Transitory inflation will last longer than a couple quarters, strategist says

In This Article:

Jonathan Golub, Credit Suisse Chief U.S. Equity Strategist & Head of Quantitative Research, joins Yahoo Finance Live to discuss Credit Suisse's bullish outlook on the S&P 500 and which sectors to watch in the second half of 2021.

Video Transcript

BRIAN SOZZI: I know one person will be watching the Fed meeting today very closely, that is Jonathan Golub. He's the chief US equity strategist, the head of quantitative research over at Credit Suisse. Jonathan, always good to see you. Is there anything the Fed could say today that would upset where you think the market might go over the next 12 months?

JONATHAN GOLUB: Could they? Sure. Do I expect them to? Not at all. I mean, the-- our expectation is that the Fed is probably going to wait until November to indicate that they're going to begin the taper process and that it'll start closer to December.

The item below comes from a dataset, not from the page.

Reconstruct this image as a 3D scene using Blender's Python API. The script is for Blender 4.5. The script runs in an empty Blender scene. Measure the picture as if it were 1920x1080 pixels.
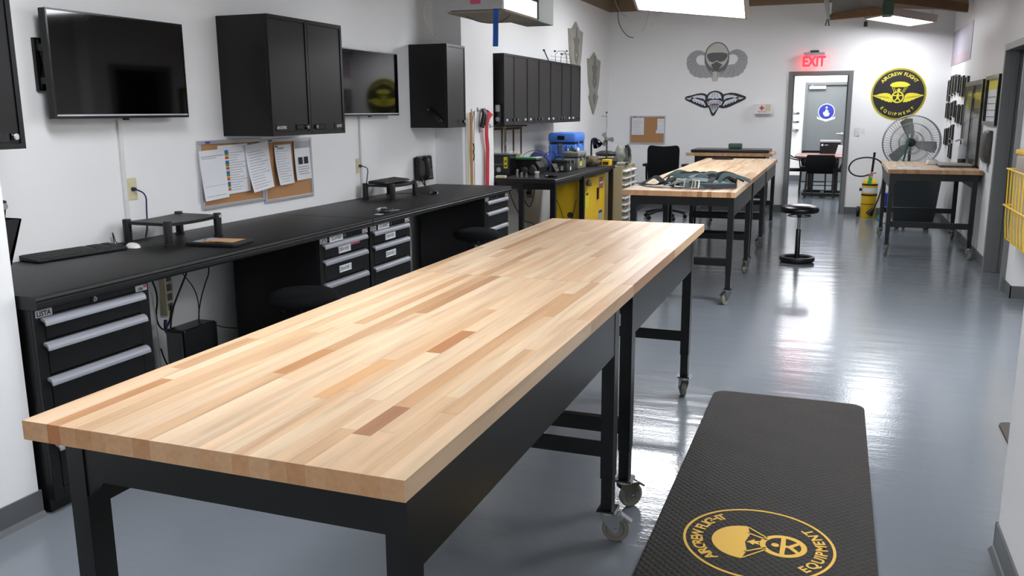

But with economic data weakening recently-- and we're seeing that in all kinds of things, everything from the last GDP report to the last jobs report, economic surprises have turned negative-- I think that the Fed is going to want to provide some calm to the market while still leaving their options open to move when they want. So I think the Fed has done a brilliant job of keeping the market confident and I expect nothing but that in their comments today.

EMILY MCCORMICK: Jonathan, you recently initiated your 2022 S&P 500 price target, and it's 5,000. Now that's almost 15% upside from yesterday's closing prices. What's the case for this continued march higher as we look into next year, even against this decelerating growth environment?

JONATHAN GOLUB: Right, so first of all, 15% or so up over the next 15 and 1/2 months is a pretty constructive optimistic view, but it's not-- it's not as big as the number itself would indicate. But it's really one simple story, that this environment of rising prices where companies have terrific pricing power, that they're able to deliver fantastic earnings growth. And if you look at the last five quarters, they've surprised-- they-- companies in the S&P 500-- have surprised by something like 19% on average for the last five quarters.

Now we actually think this quarter is going to be a smaller surprise, something maybe closer to 6% or 8%, but still, that's a very, very big number compared to history. And we think that ultimately, that's going to be the driving force. It's not a sentiment issue. It's not fun flows. It's not easy Fed money, it's good old-fashioned profits.

EMILY MCCORMICK: Speaking of profits, though, one of the things that we've been watching and asking some of our other guests is when we look at some of the companies that have been reporting recently-- FedEx being one of them-- really highlighting here the profit margin pressure due to these rising labor costs, rising input costs, is that something that concerns you? Or when do you think this is actually going to dissipate some of these pressures?